For the size of venture capital being raised and invested, there simply aren’t enough initial public offerings of stock to generate the returns that funds need. Compounding that: mergers and acquisitions are also way down this year. That’s another way VC firms and their partners make money on their investments.

Venture insiders blame the global economic uncertainty. They believe that is part of the reason that giant corporations, which have amassed huge piles of cash, are just sitting on it, rather then using it to acquire startups.

“The numbers are way down,” said Ray Rothrock, a partner at Venrock. “All these companies with these fantastic balance sheets, and nobody is really buying anything. With all the uncertainty they’re facing with the economy and taxes, buying little companies is way down on their list. Liquidity is way off and that makes everyone grumpy.”

“Uncertainty” is so disingenuous. How about: “The financial services industry blew up the global economy and it still hasn’t recovered. What little recovery there has been had gone almost entirely to the top 1%. And you wonder why no one wants to invest?”

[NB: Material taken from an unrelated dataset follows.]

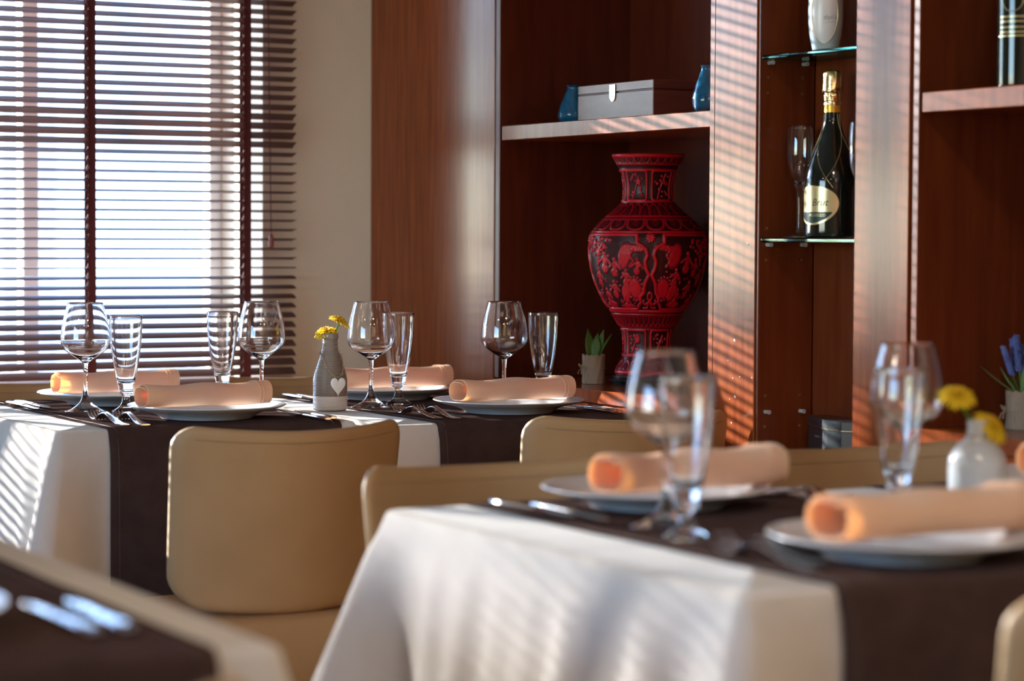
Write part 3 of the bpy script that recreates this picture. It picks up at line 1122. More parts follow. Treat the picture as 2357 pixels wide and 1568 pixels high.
# ------------------------------------------------------------------ drinking glasses
def wine_proto(label, loc):
    t = thing('wine_glass', label, 'wine glass', loc, 0, 'wine glasses')
    out = smooth_prof([(0.0066, 0.104), (0.0147, 0.110), (0.0294, 0.1195), (0.0400, 0.1275), (0.0473, 0.1345), (0.0512, 0.1445), (0.0517, 0.156), (0.0500, 0.175), (0.0470, 0.193), (0.0420, 0.212), (0.0372, 0.2305)], 5)
    th = 0.0011
    inn = smooth_prof([(0.0360, 0.2305), (0.0408, 0.212), (0.0458, 0.193), (0.0488, 0.175), (0.0505, 0.156), (0.0500, 0.1452), (0.0460, 0.1362), (0.0384, 0.1290), (0.0270, 0.1212), (0.0130, 0.1150), (0.0, 0.1135)], 5)
    MB().lathe(out + [(0.0369, 0.2312), (0.0363, 0.2312)] + inn, 64).build('bowl', M['glass'], t, ang=80)
    stem = smooth_prof([(0.0068, 0.034), (0.0050, 0.050), (0.0044, 0.068), (0.0046, 0.088), (0.0052, 0.099), (0.0066, 0.104)], 4)
    MB().lathe(stem, 32).build('stem', M['glass'], t, ang=80)
    foot = [(0, 0.0), (0.044, 0.0), (0.0452, 0.0006), (0.0450, 0.0014)] + smooth_prof([(0.0450, 0.0014), (0.036, 0.0042), (0.027, 0.0085), (0.018, 0.0145), (0.0115, 0.022), (0.0068, 0.034)], 4)[1:]
    MB().lathe(foot, 64).build('foot', M['glass'], t, ang=60)
    return t


def tumbler_proto(label, loc):
    t = thing('footed_tumbler', label, 'glass', loc, 0, 'footed beer tumblers')
    out = smooth_prof([(0.0150, 0.050), (0.0172, 0.058), (0.0200, 0.068), (0.0240, 0.088), (0.0282, 0.112), (0.0316, 0.138), (0.0338, 0.165), (0.0350, 0.203)], 5)
    inn = smooth_prof([(0.0330, 0.203), (0.0318, 0.165), (0.0296, 0.138), (0.0262, 0.112), (0.0218, 0.088), (0.0176, 0.071), (0.0120, 0.0635), (0.0, 0.062)], 5)
    MB().lathe(out + [(0.0347, 0.2045), (0.0334, 0.2045)] + inn, 64).build('bowl', M['glass'], t, ang=80)
    knop = smooth_prof([(0.0086, 0.026), (0.0082, 0.033), (0.0100, 0.0375), (0.0152, 0.0405), (0.0160, 0.0432), (0.0148, 0.0458), (0.0162, 0.048), (0.0150, 0.050)], 4)
    MB().lathe(knop, 48).build('knop', M['glass'], t, ang=80)
    foot = [(0, 0.0), (0.029, 0.0), (0.0302, 0.0008), (0.0300, 0.0020)] + smooth_prof([(0.0300, 0.0020), (0.0235, 0.0062), (0.0160, 0.0110), (0.0108, 0.0175), (0.0086, 0.026)], 4)[1:]
    MB().lathe(foot, 64).build('foot', M['glass'], t, ang=60)
    return t


def onT(px, py):
    p = T(px, py, ZR)
    return (p.x, p.y, ZR + 0.0005)


wg = wine_proto('clear wine glass at far left in front of the blind', onT(197, 948))
WG, TG = 'wine glasses', 'footed beer tumblers'
dup(wg, 'clear wine glass in front of the right blind edge, beside a tumbler', WG, onT(602, 938))
dup(wg, 'clear wine glass standing right of the vase with the heart', WG, onT(854, 938))
dup(wg, 'clear wine glass before the bookcase panel edge, behind a napkin', WG, onT(1160, 934))
dup(wg, 'large blurred wine glass in the foreground, before the red vase', WG, onT(1530, 1214))
dup(wg, 'large blurred wine glass on the right, before the second pillar', WG, onT(2084, 1166))
tb = tumbler_proto('footed tumbler beside the leftmost wine glass', onT(290, 949))
dup(tb, 'footed tumbler left of the wine glass at the right blind edge', TG, onT(512, 928))
dup(tb, 'footed tumbler behind the wine glass next to the vase with the heart', TG, onT(917, 931))
dup(tb, 'footed tumbler before the dark bay, right of a wine glass', TG, onT(1250, 927))
dup(tb, 'blurred footed tumbler behind the large foreground wine glass', TG, onT(1580, 1240))
dup(tb, 'blurred footed tumbler inside the outline of the right foreground wine glass', TG, onT(2066, 1196))


# ------------------------------------------------------------------ cutlery (lies along +y, tip towards +y)
def fork_proto(label, loc, rz):
    b = MB()
    # handle, neck, shoulder: a flattened bar whose width and height follow the fork
    st = [(-0.100, 0.0105, 0.0014, 0.0016), (-0.096, 0.0122, 0.0016, 0.0018), (-0.075, 0.0112, 0.0018, 0.0026), (-0.045, 0.0085, 0.0020, 0.0060), (-0.015, 0.0062, 0.0023, 0.0125),
          (0.010, 0.0052, 0.0025, 0.0175), (0.026, 0.0060, 0.0022, 0.0165), (0.036, 0.0110, 0.0016, 0.0115), (0.044, 0.0128, 0.0013, 0.0060), (0.050, 0.0128, 0.0013, 0.0030)]
    rows = []
    for y, w, h, z in st:
        rows.append([(w * math.cos(a), y, z + h * math.sin(a)) for a in [2 * PI * k / 12 for k in range(12)]])
    b.grid(np.array(rows), close_u=True, flip=True)
    b.add(rows[0], [tuple(range(12))])
    b.add(rows[-1], [tuple(range(12))[::-1]])
    for k in range(4):
        x = -0.0105 + 0.007 * k
        pts = [(x, 0.048, 0.0035), (x, 0.060, 0.0022), (x * 1.0, 0.075, 0.0040), (x, 0.088, 0.0095), (x, 0.098, 0.0165)]
        b.tube(pts, [0.0020, 0.0019, 0.0017, 0.0015, 0.0009], 6)
    o = b.build('dinner_fork', M['steel'], ang=60)
    o.location = loc
    o.rotation_euler = (0, 0, rz)
    return tag(o, label, 'fork', 'dinner forks')


def knife_proto(label, loc, rz):
    t = thing('dinner_knife', label, 'knife', loc, rz, 'dinner knives')
    st = [(-0.110, 0.0075, 0.0022), (-0.106, 0.0098, 0.0036), (-0.07, 0.0092, 0.0042), (-0.03, 0.0075, 0.0040), (0.0, 0.0062, 0.0034)]
    b = MB()
    rows = [[(w * math.cos(a), y, 0.0046 + h * math.sin(a)) for a in [2 * PI * k / 12 for k in range(12)]] for y, w, h in st]
    b.grid(np.array(rows), close_u=True, flip=True)
    b.add(rows[0], [tuple(range(12))])
    b.add(rows[-1], [tuple(range(12))[::-1]])
    b.build('handle', M['steel'], t, ang=60)
    st = [(0.0005, 0.0060, 0.0058, 0.0020), (0.012, 0.0095, 0.0062, 0.0014), (0.06, 0.0102, 0.0066, 0.0011), (0.095, 0.0092, 0.0046, 0.0009), (0.108, 0.0040, 0.0010, 0.0006)]
    rows = [[(w1_, y, 0.0046 + 0.0), (0.3 * w1_, y, 0.0046 + h), (-w2, y, 0.0046 + h), (-w2, y, 0.0046 - h), (0.3 * w1_, y, 0.0046 - h)] for y, w1_, w2, h in st]
    b = MB().grid(np.array(rows), close_u=True)
    b.add(rows[0], [tuple(range(5))[::-1]])
    b.add(rows[-1], [tuple(range(5))])
    b.build('blade', M['steel'], t, ang=25)
    return t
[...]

But over at Slashdot, the headline on this same story (which has all of one mention of the fiscal cliff, close to the end), the headline is “Amid Fiscal Uncertainty Venture Capital Is Way Down In Silicon Valley” and the comments are overwhelmingly about monetary and fiscal policy, not about the state of tech investing. As bob noted, “The fiscal cliff is the “cause of death” to venture capital as the staircase is to the guy who chain smokes and lives on nothing but McDonalds and beer.”